One of my colleagues at CIP, and Head of CIP’s Outreach Program from 1973-76 or so, was Richard ‘Dick’ Wurster who had spent some years with a potato program in East Africa (Uganda I believe) before being recruited to join CIP. Dick was independently wealthy, and a licensed pilot. He brought his own aircraft with him! And CIP took advantage of that to use it to ferry staff to Huancayo, landing at the unmanned airstrip in Jauja, now the Francisco Carle Airport served by scheduled airlines. It was a six-seater I believe, maybe a Cessna O-2 Skymaster. Anyway, CIP had a full time pilot. A year or so later, CIP purchased its own aircraft, a much more powerful model with a longer range.

To fly to Jauja safely, the flight path had to cross the Andes at around 22-24,000 feet. Dick’s plane was not sufficiently powered to climb directly from Lima over the mountains. So it would take off from Jorge Chavez Airport (Lima’s international airport) on the coast, and climb inland, more or less following the Carretera Central, before turning around and heading back to the coast, climbing all the time. Then it would head east once again, having gained sufficient height in the meantime to cross the watershed, and miss all the mountains that stand in the way.

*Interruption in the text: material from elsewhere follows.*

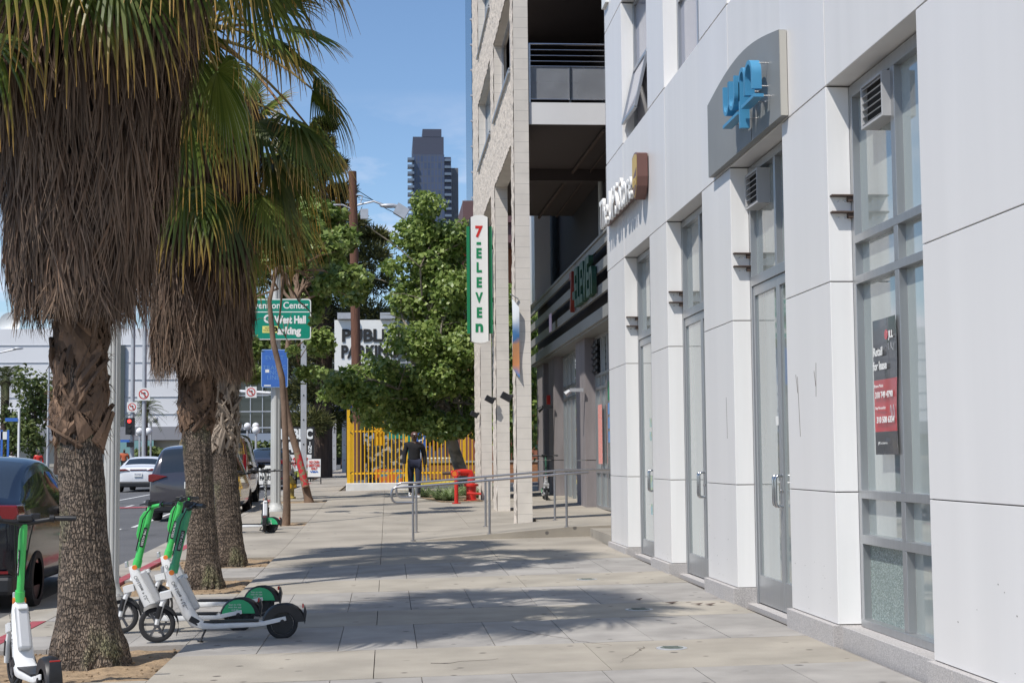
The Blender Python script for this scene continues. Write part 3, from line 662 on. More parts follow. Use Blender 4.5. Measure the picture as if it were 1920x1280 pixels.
# balcony railing
br = thing('balcony_railing', 'steel balcony railing with horizontal bars above a perforated mesh panel', 'railing', (3.4, 28.95, 8.18))
b = MB()
for z, r in ((9.33, .022), (9.22, .01), (9.11, .01), (9.0, .01), (8.9, .012), (8.26, .012)): b.tube([(2.7, 28.95, z), (4.25, 28.95, z)], r, 8)
for x in (2.72, 3.5, 4.2): b.box(x - .018, x + .018, 28.93, 28.97, 8.18, 8.9 if x == 3.5 else 9.33)
b.build('rail_bars', m_steel, br)
b = MB()
for i in range(74): x = 2.74 + i * .02; b.box(x, x + .007, 28.955, 28.958, 8.27, 8.89)
for i in range(31): z = 8.28 + i * .02; b.box(2.74, 4.2, 28.959, 28.961, z, z + .006)
b.build('mesh_panel', m_galv, br)
# wall spotlights on the columns
for (Y, z, lab) in ((29.2, 2.62, 'nearest block column'), (33.95, 2.75, 'middle block column'), (40.1, 2.6, 'farthest block column')):
    t = thing('spotlight', 'small black floodlight bracketed on the street side of the %s' % lab, 'floodlight', (2.37, Y, z), 0, 'black floodlights on the block columns')
    b = MB(); b.tube([(2.375, Y, z), (2.3, Y, z)], .03, 8); b.build('bracket', m_black, t)
    b = MB(); b.obox((2.24, Y, z - .02), (.09, 0, -.05), (0, .08, 0), (.03, 0, .055)); b.build('lamp_head', m_black, t, bevel=.01)
# person-photo banner
bn = thing('wall_banner', 'blue and white banner with an orange picture hung on the nearest block column', 'banner', (2.3, 29.3, 4))
b = MB(); V = []
for j in range(9):
    for i in range(4): V.append((lerp(2.46, 2.33, i / 3) + .0, 28.72 + .03 * math.sin(j * .7 + i * .5), lerp(2.98, 4.3, j / 8) + .06 * i - .05))
b.add(V, [(j * 4 + i, j * 4 + i + 1, (j + 1) * 4 + i + 1, (j + 1) * 4 + i) for j in range(8) for i in range(3)])
m_ban = bpy.data.materials.new('banner_print'); m_ban.use_nodes = True; N = m_ban.node_tree.nodes; l = m_ban.node_tree.links
t_ = N.new('ShaderNodeTexCoord'); s1 = N.new('ShaderNodeSeparateXYZ'); nz = N.new('ShaderNodeTexNoise'); nz.inputs['Scale'].default_value = 3; ad = N.new('ShaderNodeMath'); ad.operation = 'MULTIPLY_ADD'; ad.inputs[1].default_value = .5
rp = N.new('ShaderNodeValToRGB'); E_ = rp.color_ramp.elements; E_[0].position = 0; E_[0].color = (.05, .2, .45, 1); E_[1].position = .8; E_[1].color = (.75, .78, .8, 1)
for p, c_ in ((.12, (.05, .2, .45, 1)), (.2, (.6, .25, .1, 1)), (.5, (.65, .32, .15, 1)), (.56, (.05, .2, .45, 1))): e = E_.new(p); e.color = c_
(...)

Flying on a cloudy day was always a tense trip, because the pilot had to dead reckon where he was, then, seeing an opening in the cloud cover, dive down to come in over the Mantaro Valley, making at least one pass over Jauja airstrip to check there were no human or animal obstacles blocking the runway.

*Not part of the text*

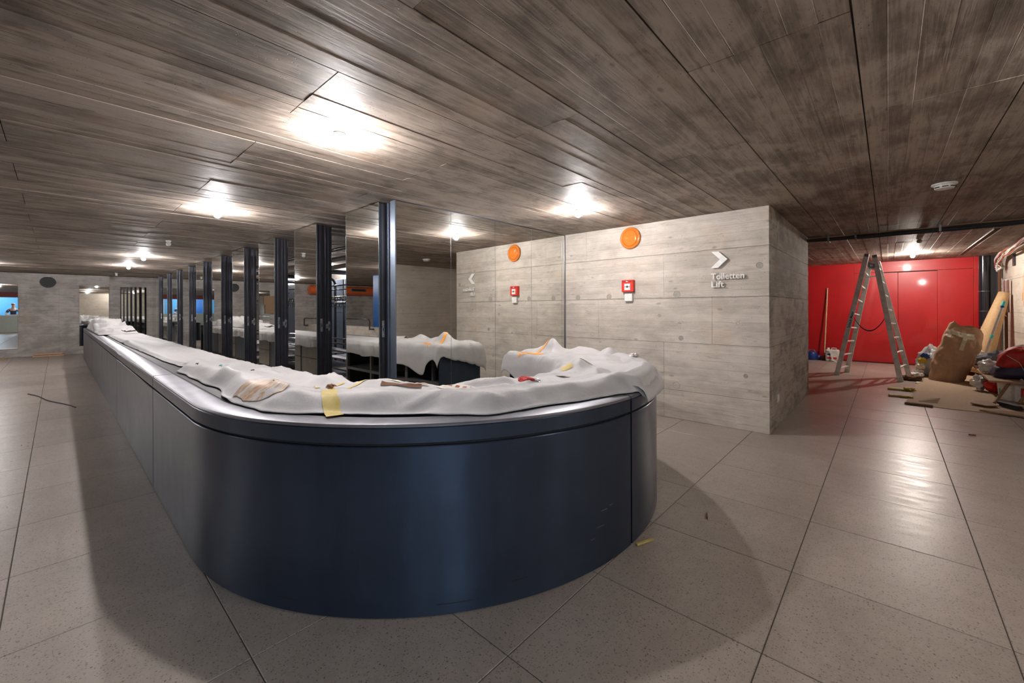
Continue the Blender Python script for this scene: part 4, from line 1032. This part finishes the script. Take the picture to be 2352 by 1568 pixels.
def on_sack(pts, wd, mat):
    P3 = [Vector(p) for p in pts]; L = sum((b-a).length for a, b in zip(P3, P3[1:])); n = max(4, int(L/.02)); rows = []
    gg = G()
    def f(a, b):
        d = a*L; k = 0
        while k < len(P3)-2 and d > (P3[k+1]-P3[k]).length: d -= (P3[k+1]-P3[k]).length; k += 1
        tg = (P3[k+1]-P3[k]); p = P3[k]+tg.normalized()*d; nn = Vector((-tg.z, 0, tg.x)).normalized(); q = p+nn*(b-.5)*wd
        hit = BVS.ray_cast(Vector((q.x-.35, 9.5, q.z)), Vector((.17, 1, 0)).normalized())
        h = hit[0] if hit[0] is not None else Vector((q.x, 11.2, q.z))
        return (h.x-.003, h.y-.006, h.z)
    gg.grid(f, n, 4).build('tape', mat, sk, smooth=True, angle=180)
on_sack([(.92, 0, .92), (1.0, 0, .89), (1.10, 0, .85), (1.22, 0, .81)], .05, M['tapec'])
on_sack([(.94, 0, .95), (1.05, 0, .90), (1.22, 0, .87)], .045, M['tapec'])
on_sack([(1.12, 0, .84), (1.09, 0, .72), (1.06, 0, .60)], .055, M['tapec'])
on_sack([(.93, 0, .93), (.90, 0, .84)], .05, M['tapec'])
# bag of rubble behind the sack
rb = empty('rubbish_bag', (.60, 11.85, 0), 'translucent grey bin bag with scraps behind the left side of the paper sack', 'bag')
lump('bag_film', (.62, 11.85, .27), .27, M['plastic_g'], '', '', 12, (.75, .8, 1.15), .45, parent=rb, n=20)
for k, (c_, mt) in enumerate([((.47, 11.62, .20), 'tapec'), ((.50, 11.60, .33), 'yellow'), ((.45, 11.60, .10), 'plastic_w'), ((.54, 11.62, .42), 'bluecan'), ((.47, 11.62, .05), 'rust')]):
    lump('scrap', c_, .07, M[mt], '', '', 20+k, (1, .5, .8), .7, parent=rb, n=8)
lump('plastic_scrap', (.42, 11.5, .05), .09, M['plastic_w'], 'torn white plastic at the foot of the grey bin bag', 'plastic', 31, (1.0, .8, .5), .9)
# rolled kraft paper
pr_ = empty('paper_roll', (1.30, 12.3, 0), 'large cone-shaped roll of brown paper leaning in the passage corner', 'paper roll')
A, B = Vector((1.30, 12.55, .03)), Vector((1.735, 12.9, 1.66)); n = 40; g = G(); dd = (B-A).normalized(); e1 = dd.orthogonal().normalized(); e2 = dd.cross(e1)
def rollf(a, b):
    th = a*2.6*2*math.pi; rr = (.205*(1-b)+.080*b)*(1-.055*a); return tuple(A+(B-A)*b+(e1*math.cos(th)+e2*math.sin(th))*rr+dd*(.02*a))
G().grid(rollf, 110, 10).build('rolled_sheet', M['kraftl'], pr_, smooth=True, angle=60, solid=.003)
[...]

That’s looks like Dr Parviz Jatala (one of CIP’s nematologists) alongside the pilot.

Anyway when I recently came across the photos below (taken around 1974), on a clear day crossing the Andes, I was struck by the amount of snow and ice cover, glaciers even. And that made me wonder, in these times of global warming, how that phenomenon has affected the snow cover on these Andes peaks today.

A serious decline in snow and ice cover would have considerable knock-on effects in terms of water availability east towards the Mantaro Valley, and more seriously to the west, down the River Rimac to Lima that depends so heavily on this source of water from the mountains.